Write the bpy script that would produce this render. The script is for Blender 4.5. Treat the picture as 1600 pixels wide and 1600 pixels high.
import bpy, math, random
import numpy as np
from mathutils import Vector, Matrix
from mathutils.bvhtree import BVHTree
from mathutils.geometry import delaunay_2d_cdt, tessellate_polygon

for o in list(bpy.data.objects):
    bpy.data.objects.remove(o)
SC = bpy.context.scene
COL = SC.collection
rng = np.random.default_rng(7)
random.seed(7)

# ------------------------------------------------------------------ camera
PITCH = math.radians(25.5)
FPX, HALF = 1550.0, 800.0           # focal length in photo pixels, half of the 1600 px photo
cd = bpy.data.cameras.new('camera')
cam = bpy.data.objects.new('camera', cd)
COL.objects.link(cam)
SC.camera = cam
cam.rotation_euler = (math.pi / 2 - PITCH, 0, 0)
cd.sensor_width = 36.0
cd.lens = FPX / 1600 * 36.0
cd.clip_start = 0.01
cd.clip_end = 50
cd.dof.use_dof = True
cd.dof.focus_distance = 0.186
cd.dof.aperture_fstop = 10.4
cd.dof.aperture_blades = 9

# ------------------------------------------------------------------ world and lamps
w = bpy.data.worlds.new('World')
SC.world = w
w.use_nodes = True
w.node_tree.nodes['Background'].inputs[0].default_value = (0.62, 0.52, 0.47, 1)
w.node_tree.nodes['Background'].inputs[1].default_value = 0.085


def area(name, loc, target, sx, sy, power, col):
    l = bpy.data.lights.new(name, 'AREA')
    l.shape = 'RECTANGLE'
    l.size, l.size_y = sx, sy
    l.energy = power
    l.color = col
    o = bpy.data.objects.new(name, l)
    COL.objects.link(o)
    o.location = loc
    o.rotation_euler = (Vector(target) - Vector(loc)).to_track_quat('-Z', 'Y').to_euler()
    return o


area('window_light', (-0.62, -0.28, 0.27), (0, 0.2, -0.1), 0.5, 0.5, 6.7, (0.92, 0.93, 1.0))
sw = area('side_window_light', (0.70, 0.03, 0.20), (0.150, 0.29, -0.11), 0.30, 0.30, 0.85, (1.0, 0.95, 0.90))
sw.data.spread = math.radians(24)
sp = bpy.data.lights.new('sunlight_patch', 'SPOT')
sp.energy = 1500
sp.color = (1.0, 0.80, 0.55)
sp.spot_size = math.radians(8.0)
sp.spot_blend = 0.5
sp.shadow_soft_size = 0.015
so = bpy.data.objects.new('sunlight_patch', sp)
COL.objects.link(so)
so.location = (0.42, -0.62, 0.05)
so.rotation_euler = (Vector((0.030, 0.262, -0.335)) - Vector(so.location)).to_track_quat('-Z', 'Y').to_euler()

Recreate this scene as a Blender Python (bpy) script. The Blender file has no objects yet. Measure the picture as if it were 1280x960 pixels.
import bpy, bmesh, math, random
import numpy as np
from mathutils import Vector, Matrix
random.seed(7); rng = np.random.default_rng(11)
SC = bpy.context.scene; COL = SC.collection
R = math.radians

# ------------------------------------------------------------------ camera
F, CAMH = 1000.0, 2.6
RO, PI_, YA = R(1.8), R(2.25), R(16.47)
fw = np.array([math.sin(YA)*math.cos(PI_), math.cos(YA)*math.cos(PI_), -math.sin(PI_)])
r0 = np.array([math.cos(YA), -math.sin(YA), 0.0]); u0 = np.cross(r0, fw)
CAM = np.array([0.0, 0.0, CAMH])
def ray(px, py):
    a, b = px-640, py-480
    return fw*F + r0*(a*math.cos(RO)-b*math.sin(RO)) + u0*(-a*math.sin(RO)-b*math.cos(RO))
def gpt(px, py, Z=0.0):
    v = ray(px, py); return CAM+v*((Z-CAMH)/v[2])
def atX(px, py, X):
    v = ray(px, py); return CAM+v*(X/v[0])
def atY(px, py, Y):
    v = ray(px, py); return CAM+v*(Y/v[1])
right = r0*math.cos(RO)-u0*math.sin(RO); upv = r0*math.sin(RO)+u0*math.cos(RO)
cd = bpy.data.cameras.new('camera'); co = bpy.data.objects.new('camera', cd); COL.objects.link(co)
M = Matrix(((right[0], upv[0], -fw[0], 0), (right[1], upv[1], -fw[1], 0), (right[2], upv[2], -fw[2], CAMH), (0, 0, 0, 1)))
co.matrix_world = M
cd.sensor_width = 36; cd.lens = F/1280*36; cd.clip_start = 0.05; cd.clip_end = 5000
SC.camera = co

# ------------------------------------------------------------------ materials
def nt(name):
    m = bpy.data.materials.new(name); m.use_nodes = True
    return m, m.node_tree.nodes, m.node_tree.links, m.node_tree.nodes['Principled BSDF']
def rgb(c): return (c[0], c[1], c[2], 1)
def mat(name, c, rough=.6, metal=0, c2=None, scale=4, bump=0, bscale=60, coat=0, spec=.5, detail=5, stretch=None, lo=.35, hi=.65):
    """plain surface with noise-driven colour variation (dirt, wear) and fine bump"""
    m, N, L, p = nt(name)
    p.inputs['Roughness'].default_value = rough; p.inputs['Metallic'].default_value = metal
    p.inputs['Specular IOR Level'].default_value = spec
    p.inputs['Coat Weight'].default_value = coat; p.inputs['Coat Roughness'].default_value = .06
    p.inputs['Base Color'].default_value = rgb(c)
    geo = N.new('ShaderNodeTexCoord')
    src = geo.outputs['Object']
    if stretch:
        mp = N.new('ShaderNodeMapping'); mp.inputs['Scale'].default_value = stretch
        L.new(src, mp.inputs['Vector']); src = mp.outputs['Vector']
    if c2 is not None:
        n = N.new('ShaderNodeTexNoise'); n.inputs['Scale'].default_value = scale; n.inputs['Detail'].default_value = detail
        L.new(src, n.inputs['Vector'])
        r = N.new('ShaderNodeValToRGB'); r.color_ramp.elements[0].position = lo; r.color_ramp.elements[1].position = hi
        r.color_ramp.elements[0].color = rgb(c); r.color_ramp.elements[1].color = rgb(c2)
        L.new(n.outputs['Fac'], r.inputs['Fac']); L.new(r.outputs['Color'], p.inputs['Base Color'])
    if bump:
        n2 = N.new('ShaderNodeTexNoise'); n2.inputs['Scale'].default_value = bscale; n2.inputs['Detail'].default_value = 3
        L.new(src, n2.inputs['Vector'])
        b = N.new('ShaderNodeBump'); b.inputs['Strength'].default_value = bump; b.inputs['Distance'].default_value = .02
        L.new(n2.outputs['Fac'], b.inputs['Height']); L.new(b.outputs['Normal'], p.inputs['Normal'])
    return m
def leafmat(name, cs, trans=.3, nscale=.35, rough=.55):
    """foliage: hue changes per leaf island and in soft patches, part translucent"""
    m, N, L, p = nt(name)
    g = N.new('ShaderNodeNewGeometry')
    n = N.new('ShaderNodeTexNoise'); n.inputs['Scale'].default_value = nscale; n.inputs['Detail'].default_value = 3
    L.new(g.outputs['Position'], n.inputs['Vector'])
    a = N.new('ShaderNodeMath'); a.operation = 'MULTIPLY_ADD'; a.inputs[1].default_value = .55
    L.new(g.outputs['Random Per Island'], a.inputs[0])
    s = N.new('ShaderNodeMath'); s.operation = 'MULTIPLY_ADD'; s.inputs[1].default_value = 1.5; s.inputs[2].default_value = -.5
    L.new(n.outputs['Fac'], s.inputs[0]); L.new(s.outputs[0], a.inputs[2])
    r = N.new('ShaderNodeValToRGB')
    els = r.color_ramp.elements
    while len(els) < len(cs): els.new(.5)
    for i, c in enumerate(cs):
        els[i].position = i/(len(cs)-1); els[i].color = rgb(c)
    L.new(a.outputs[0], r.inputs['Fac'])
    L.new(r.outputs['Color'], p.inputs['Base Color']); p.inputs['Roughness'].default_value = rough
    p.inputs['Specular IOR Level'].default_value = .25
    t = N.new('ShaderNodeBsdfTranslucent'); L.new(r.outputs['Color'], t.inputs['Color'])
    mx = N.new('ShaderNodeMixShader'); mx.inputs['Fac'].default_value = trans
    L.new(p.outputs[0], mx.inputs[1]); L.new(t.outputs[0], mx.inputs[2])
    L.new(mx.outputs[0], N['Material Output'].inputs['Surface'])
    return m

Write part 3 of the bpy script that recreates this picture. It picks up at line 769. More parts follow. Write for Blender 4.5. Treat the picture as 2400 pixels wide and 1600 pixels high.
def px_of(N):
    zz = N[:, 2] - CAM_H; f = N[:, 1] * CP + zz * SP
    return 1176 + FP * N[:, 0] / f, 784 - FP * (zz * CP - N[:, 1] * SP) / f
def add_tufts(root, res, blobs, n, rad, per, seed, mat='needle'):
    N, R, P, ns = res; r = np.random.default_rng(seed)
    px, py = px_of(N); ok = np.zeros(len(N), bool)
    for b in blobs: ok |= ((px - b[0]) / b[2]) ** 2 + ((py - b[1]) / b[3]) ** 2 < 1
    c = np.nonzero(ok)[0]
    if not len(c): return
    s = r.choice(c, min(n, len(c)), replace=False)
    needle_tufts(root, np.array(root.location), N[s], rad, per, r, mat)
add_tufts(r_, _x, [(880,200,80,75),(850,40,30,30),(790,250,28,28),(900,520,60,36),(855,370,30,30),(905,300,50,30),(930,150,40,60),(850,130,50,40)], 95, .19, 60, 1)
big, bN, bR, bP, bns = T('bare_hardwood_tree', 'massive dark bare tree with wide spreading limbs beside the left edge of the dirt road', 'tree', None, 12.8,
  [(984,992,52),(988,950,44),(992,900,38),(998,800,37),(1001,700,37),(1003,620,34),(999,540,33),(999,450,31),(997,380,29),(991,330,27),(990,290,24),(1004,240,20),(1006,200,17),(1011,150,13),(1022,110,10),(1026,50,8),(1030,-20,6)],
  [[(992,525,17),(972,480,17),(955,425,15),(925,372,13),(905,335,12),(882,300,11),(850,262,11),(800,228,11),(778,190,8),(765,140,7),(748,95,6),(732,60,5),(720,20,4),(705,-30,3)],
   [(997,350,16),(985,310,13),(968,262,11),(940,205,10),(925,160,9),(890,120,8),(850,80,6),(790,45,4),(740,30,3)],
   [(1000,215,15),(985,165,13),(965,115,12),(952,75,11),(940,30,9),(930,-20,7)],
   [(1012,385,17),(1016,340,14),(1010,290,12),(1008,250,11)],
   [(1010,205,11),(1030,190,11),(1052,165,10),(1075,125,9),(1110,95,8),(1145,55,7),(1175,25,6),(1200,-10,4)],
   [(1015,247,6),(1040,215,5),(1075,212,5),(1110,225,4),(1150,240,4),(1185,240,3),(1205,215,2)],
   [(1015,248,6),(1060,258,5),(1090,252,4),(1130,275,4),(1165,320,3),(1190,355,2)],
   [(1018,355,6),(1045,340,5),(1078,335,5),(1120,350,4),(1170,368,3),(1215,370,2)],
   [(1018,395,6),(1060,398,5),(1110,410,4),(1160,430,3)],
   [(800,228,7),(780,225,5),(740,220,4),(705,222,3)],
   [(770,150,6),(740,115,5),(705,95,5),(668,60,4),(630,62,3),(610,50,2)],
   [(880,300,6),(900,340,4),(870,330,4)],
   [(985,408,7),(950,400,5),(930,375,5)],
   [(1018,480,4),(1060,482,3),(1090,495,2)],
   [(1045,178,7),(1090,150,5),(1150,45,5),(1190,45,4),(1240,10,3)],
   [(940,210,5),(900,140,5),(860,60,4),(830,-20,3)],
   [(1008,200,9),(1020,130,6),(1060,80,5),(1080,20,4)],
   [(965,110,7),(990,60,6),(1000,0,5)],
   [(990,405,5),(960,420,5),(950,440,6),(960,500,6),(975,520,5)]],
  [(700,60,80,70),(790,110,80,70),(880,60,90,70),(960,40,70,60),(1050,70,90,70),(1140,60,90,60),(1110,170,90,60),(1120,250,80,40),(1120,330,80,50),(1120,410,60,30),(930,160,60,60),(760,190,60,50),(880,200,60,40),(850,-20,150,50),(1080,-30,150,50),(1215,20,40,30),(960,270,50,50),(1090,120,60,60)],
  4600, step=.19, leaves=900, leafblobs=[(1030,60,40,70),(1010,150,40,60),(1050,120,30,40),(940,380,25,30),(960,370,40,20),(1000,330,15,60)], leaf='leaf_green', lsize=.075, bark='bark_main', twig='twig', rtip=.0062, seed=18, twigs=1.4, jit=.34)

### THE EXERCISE
Only the lines from the beginning of the material above through the line with "from mathutils.geometry import" are wanted; extract them exactly.

### WRITTEN RESPONSE
Write the bpy script that would produce this render. The script is for Blender 4.5. Treat the picture as 1600 pixels wide and 1600 pixels high.
import bpy, math, random
import numpy as np
from mathutils import Vector, Matrix
from mathutils.bvhtree import BVHTree
from mathutils.geometry import delaunay_2d_cdt, tessellate_polygon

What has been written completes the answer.